The most frightening section of W.W. Jacobs' short story "The Monkey's Paw" is just after Mr. White has acquiesced to his wife and used the second wish to bring Herbert back from the dead. At first they don't think the wish will be fulfilled because nothing happens. Then Mr. White hears a noise. He lights a candle and starts downstairs. The knock is initially "quiet and stealthy" and it so surprises Mr. White that he drops the box of matches. Jacobs creates a good deal of suspense as the reader is not sure who or what is knocking. Obviously petrified, Mr. White insists it's a rat on the stairs and flees back to the bedroom.
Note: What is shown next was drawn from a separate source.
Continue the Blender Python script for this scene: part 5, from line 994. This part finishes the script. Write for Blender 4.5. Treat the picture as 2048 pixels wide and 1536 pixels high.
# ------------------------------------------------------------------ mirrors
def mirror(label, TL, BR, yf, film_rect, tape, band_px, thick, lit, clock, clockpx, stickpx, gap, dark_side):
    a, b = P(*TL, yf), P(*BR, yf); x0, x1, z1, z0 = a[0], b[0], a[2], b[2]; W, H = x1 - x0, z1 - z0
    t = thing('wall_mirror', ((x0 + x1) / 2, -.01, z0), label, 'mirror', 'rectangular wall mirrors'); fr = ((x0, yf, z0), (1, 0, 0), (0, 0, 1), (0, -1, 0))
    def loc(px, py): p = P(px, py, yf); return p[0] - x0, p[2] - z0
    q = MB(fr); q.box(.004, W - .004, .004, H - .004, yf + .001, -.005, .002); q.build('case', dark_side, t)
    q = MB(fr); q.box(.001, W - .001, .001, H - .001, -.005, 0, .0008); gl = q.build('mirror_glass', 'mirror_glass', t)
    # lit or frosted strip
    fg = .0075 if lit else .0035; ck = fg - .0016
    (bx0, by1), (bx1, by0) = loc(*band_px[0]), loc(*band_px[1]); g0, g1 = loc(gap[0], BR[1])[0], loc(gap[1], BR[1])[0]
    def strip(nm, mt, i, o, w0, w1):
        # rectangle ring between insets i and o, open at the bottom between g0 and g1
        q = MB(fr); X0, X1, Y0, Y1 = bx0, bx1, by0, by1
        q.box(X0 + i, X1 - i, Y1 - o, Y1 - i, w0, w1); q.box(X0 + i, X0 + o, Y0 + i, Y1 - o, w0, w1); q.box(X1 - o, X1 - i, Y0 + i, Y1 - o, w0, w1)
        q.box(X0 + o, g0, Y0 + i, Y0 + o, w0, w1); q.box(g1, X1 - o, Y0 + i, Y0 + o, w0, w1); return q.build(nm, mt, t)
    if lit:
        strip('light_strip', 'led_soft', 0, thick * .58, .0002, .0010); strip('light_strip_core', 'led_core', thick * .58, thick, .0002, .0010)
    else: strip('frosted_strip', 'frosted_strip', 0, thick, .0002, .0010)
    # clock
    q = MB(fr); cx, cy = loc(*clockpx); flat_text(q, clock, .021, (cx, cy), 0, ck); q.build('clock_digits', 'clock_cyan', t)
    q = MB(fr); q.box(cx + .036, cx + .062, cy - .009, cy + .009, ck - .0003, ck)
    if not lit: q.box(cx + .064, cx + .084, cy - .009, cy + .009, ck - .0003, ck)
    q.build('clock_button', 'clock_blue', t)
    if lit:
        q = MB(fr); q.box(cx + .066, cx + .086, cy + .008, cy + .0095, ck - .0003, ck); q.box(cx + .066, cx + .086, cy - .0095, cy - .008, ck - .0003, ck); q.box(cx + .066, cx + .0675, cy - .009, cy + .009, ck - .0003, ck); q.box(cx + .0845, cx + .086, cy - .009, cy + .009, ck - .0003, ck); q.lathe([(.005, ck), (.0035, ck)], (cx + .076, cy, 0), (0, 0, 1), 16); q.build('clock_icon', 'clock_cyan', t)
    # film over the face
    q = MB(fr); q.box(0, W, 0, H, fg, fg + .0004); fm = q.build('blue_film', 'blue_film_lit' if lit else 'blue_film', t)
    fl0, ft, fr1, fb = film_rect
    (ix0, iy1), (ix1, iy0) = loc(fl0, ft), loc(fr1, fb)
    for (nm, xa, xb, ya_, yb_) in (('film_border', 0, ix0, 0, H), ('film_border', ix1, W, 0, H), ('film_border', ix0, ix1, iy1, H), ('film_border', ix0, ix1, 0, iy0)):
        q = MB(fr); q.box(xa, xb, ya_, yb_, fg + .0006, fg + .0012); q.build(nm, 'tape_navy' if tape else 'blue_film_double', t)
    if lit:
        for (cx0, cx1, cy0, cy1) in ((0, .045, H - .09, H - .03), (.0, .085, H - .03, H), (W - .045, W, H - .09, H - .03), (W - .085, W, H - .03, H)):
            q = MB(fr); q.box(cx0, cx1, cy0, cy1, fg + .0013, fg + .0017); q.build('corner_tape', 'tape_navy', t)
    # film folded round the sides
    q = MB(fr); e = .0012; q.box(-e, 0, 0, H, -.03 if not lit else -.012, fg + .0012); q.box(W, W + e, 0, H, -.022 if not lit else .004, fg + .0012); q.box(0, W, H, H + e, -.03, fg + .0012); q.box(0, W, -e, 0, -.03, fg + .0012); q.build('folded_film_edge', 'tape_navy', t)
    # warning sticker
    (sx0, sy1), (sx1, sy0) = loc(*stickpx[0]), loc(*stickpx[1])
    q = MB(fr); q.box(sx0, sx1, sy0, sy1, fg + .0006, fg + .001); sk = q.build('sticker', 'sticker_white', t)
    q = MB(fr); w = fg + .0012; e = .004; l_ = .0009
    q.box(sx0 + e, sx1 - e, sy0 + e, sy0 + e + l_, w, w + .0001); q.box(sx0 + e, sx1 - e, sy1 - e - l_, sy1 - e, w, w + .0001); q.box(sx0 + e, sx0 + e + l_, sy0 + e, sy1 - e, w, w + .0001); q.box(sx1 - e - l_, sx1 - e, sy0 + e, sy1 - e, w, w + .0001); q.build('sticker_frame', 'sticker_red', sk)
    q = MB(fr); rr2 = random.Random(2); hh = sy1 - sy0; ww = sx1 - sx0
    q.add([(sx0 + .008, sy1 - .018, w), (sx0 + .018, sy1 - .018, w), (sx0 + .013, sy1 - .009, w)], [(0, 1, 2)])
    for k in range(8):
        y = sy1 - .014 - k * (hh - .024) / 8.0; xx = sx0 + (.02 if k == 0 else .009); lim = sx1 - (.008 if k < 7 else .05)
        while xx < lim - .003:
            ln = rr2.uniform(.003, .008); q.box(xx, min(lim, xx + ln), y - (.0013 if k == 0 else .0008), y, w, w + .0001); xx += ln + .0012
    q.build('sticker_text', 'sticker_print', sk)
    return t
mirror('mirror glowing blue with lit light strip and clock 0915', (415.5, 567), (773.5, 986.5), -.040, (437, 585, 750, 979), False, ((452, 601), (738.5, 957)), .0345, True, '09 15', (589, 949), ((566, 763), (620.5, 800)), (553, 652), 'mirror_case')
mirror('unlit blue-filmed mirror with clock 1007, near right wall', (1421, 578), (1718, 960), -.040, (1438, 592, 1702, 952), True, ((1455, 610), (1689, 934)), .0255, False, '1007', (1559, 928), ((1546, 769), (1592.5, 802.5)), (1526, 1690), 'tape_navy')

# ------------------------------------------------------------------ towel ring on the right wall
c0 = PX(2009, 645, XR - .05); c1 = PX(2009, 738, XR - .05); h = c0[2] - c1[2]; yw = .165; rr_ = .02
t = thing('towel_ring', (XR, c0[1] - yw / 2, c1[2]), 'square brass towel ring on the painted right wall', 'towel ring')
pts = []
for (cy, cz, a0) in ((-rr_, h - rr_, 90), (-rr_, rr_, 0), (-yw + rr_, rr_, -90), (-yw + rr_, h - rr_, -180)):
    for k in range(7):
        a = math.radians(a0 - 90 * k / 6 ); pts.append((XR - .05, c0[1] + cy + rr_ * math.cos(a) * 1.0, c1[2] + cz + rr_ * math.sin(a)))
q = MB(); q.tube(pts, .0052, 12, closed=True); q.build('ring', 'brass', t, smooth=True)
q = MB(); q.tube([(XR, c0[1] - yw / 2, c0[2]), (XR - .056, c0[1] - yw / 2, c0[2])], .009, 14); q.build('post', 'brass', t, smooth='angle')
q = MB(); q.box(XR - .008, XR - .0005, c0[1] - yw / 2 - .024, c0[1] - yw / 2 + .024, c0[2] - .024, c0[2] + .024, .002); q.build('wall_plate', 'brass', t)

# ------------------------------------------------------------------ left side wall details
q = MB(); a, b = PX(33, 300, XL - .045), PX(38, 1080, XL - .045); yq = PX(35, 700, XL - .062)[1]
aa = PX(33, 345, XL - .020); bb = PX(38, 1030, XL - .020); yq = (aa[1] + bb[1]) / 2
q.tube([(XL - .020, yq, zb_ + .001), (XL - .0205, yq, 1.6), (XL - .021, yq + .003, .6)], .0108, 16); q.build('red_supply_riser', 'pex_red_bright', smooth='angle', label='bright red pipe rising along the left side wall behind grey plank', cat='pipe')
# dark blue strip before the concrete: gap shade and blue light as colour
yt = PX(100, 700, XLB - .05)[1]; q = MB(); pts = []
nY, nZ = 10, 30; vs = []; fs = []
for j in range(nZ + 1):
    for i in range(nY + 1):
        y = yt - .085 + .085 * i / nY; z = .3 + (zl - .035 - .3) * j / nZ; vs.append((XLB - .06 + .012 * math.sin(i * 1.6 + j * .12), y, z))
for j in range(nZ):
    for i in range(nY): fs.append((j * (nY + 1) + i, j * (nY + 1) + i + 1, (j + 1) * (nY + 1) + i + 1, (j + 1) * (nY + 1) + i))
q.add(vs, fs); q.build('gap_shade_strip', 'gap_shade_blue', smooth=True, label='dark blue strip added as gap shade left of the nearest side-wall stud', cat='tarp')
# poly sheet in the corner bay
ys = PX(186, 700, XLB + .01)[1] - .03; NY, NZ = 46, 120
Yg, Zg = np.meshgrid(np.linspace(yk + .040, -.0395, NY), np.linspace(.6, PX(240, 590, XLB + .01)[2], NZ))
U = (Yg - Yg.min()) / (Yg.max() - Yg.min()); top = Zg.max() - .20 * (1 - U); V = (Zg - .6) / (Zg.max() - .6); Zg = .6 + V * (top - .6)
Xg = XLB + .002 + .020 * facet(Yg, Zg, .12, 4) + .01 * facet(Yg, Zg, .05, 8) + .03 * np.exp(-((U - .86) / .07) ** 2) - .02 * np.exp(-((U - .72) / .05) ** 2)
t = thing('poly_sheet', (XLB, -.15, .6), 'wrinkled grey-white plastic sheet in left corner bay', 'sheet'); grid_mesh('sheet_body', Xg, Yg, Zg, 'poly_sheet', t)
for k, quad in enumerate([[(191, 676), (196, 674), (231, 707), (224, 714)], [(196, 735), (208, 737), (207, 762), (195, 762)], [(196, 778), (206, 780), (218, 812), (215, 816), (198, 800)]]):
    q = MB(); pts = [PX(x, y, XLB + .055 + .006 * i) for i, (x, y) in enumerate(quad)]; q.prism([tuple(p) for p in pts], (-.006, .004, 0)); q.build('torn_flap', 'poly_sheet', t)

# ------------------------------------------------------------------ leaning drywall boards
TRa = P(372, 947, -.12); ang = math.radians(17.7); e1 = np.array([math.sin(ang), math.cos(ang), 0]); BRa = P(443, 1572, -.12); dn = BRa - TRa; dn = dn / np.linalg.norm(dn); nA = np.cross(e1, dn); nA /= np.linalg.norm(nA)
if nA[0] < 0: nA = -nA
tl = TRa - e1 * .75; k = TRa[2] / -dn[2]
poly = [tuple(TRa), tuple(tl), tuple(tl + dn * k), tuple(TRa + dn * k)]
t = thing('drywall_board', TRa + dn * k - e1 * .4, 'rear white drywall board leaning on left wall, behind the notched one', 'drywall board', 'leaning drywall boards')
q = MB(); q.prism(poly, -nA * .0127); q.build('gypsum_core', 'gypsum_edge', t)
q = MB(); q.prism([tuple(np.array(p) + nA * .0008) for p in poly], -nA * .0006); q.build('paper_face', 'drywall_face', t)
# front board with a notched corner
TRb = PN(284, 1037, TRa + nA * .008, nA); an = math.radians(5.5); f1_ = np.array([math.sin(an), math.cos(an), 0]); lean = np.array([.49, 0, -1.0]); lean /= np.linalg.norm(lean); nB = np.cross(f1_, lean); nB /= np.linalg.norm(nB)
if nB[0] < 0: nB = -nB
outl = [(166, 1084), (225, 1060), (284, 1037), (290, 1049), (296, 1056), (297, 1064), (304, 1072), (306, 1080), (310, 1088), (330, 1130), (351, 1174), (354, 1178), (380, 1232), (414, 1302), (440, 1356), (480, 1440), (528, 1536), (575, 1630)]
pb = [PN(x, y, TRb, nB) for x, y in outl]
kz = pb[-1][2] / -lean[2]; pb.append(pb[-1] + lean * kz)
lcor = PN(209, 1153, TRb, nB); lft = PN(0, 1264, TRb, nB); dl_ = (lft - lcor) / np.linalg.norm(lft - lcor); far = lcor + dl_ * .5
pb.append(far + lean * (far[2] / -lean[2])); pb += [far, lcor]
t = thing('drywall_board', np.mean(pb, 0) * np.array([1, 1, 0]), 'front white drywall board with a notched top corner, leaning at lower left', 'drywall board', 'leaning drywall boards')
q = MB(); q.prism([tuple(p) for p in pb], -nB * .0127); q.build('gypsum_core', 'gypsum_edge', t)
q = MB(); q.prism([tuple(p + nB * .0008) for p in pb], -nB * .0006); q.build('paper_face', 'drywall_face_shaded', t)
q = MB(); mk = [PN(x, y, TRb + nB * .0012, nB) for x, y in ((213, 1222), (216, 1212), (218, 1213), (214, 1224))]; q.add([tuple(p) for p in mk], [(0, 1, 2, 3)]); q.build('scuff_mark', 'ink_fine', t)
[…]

He realizes that his son is now a hideous corpse, badly disfigured by the accident which claimed his life. It has taken time for the zombie-like Herbert to make his way from the cemetery two miles away. Mr. White desperately attempts to prevent his wife from going to the door but she breaks free as the knocking on the door becomes more and more furious. Fortunately, she is delayed because she has to push a chair to the door so she can reach the bolt. This gives Mr. White time to find the paw and wish Herbert away in the story's climax. Jacobs writes,

He heard the creaking of the bolt as it came slowly back, and at the same moment he found the monkey's paw, and frantically breathed his third and last wish.